Cloch na Rón, County Connemara, 2006…
In my dream four old women walk around a large square pit with lurid turquois water far below in its depths. The women go for tea at an outdoor table with four chairs and an umbrella flapping at its centre.
The old woman at the rear of the group is dressed all in red and carries a red brolly. She’s forgotten something. She walks back the way she has come but is dangerously close to the edge of the pit.
“No!” I scream. “Look out!” But being a dream, of course, she does’nt hear me and the edge crumbles away and she crashes over the edge and into the pit and drowns.
Flip, and it’s years later and legend has it that a scarlet demon dwells in that pit and I see a lovely young guy amble down the well-worn track to the water at its base. he carries a posy of flowers to appease the demon (or perhaps make a wish).
In less time than it takes to blink, the scarlet demon explodes from the water, grabs him and drags him under.
Then I wake up and tell my travelling companion. We discuss it and come to realise there’s actually no old women on the street (there’s only one street) in Roundstone.
So we walk up to the art gallery, where I’ll be launching the pre-release of The Quickening, and up the stairs to where Sheena of Blue Grace Music, and my friend, is in her office.
“Where are all the old women?” I ask.
“Oh, they don’t come out,” she says, “They’re widows.”
I’m a bit disturbed by this as you can imagine. “Why are they all widows?”

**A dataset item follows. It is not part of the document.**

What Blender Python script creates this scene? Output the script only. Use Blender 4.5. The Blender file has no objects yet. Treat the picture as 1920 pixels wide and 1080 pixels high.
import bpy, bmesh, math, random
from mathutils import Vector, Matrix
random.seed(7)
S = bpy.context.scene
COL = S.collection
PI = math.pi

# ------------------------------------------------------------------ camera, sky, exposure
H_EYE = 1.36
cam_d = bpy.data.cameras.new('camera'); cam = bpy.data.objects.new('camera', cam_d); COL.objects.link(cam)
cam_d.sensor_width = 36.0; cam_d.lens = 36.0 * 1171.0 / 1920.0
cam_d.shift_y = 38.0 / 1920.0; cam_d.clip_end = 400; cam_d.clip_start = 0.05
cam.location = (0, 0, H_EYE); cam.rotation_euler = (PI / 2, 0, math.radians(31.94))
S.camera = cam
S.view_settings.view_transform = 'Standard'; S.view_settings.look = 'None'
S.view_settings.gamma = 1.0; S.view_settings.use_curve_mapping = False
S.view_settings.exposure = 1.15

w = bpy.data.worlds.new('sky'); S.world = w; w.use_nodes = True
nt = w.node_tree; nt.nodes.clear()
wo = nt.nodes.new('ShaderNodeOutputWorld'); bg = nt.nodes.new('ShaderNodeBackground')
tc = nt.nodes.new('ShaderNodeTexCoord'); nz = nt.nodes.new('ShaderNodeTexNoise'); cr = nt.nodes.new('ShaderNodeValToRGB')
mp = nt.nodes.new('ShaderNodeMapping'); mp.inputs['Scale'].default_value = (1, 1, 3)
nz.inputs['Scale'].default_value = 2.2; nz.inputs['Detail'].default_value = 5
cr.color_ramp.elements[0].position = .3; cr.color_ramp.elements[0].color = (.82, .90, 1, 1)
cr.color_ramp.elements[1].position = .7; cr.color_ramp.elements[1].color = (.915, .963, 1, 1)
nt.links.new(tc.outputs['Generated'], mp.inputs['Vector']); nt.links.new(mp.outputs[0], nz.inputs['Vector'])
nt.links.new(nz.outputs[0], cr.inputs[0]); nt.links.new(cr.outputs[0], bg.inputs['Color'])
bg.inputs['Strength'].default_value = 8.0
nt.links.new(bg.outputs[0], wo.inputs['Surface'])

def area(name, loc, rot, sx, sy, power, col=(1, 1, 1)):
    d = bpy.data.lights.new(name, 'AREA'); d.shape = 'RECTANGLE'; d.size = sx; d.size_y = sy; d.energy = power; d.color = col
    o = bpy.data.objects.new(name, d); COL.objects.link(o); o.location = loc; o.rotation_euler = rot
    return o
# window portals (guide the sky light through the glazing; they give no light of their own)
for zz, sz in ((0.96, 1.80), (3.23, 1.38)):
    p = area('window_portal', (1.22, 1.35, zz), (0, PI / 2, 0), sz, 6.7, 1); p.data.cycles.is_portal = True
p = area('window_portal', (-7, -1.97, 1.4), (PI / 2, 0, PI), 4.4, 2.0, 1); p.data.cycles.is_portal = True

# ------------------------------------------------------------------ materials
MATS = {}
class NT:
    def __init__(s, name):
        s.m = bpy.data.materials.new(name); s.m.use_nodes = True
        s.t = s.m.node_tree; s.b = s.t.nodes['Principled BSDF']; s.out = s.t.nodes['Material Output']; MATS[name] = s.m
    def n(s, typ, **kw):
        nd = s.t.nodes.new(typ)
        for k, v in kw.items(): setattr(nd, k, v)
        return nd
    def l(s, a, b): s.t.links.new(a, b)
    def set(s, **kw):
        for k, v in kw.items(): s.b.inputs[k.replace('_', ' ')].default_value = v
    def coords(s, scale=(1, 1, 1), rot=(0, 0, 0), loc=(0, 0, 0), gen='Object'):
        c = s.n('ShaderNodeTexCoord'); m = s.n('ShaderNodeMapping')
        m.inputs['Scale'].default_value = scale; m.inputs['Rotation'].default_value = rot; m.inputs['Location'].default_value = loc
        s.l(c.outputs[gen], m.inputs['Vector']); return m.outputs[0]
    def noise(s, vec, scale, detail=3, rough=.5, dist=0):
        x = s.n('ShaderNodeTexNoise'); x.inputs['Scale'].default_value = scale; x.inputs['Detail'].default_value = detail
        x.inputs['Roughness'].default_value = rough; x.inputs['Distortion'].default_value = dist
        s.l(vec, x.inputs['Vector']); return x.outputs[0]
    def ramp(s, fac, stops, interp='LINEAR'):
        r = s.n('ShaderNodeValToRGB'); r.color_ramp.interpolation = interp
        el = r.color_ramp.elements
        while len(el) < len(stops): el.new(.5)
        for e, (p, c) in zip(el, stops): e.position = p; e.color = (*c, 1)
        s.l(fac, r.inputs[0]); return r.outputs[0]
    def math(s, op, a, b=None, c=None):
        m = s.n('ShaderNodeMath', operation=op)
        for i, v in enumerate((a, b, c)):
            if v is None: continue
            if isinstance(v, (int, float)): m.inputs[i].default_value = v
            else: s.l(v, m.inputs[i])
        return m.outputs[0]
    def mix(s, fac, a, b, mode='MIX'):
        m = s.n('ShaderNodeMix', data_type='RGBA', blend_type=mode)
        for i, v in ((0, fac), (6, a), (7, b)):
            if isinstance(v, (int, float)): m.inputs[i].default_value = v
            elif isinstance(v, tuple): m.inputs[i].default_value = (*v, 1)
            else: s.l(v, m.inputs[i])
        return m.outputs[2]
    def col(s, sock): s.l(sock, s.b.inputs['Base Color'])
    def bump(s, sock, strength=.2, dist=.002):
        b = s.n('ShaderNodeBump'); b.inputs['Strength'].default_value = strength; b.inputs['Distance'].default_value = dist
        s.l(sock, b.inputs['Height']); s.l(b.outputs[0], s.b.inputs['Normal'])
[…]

“Fishermen. The sea takes their men.” She sips her coffee like this is a normal conversation. And I tell her about the dream.
Doesn’t matter that no one’s got an interpretation because later that afternoon we’re in the grocery shop and a woman, maybe 85 and all in black – widow’s weeds I suppose – and tiny and bent, comes into the shop on the arm of a middle aged man who looks like her a bit.
And she looks at me. And she ponders. It lasts maybe thirty seconds. It’s an uncomfortabe moment but she breaks the stalemate.
She comes right up to me and stares me in the eye.
“I’m lookin’ at de look,” she says. I smile.
“Do you mind dat I’m lookin’ at de look?” She’s brazen. Fuck, I love that kind of honesty.
“Nah, don’t mind,” I say.
She walks around me. Takes her time. Touches my arm, my tattoed hand. Gets back in front of me. Looks up and smiles.
“I’m likin’ de look o’ de look,” she informs her companion who nods like he knows she’s a bit like that.
Then she smiles at me. “Tanks a mill,” she says.
They turn around and walk out of the shop. They don’t buy anything.
Next day and for the rest of the week there’s old women everywhere.
Oh. And if your world is magic and mystery like mine is? Don’t work it in Ireland. It’s way too over the top. But that story’s for another time.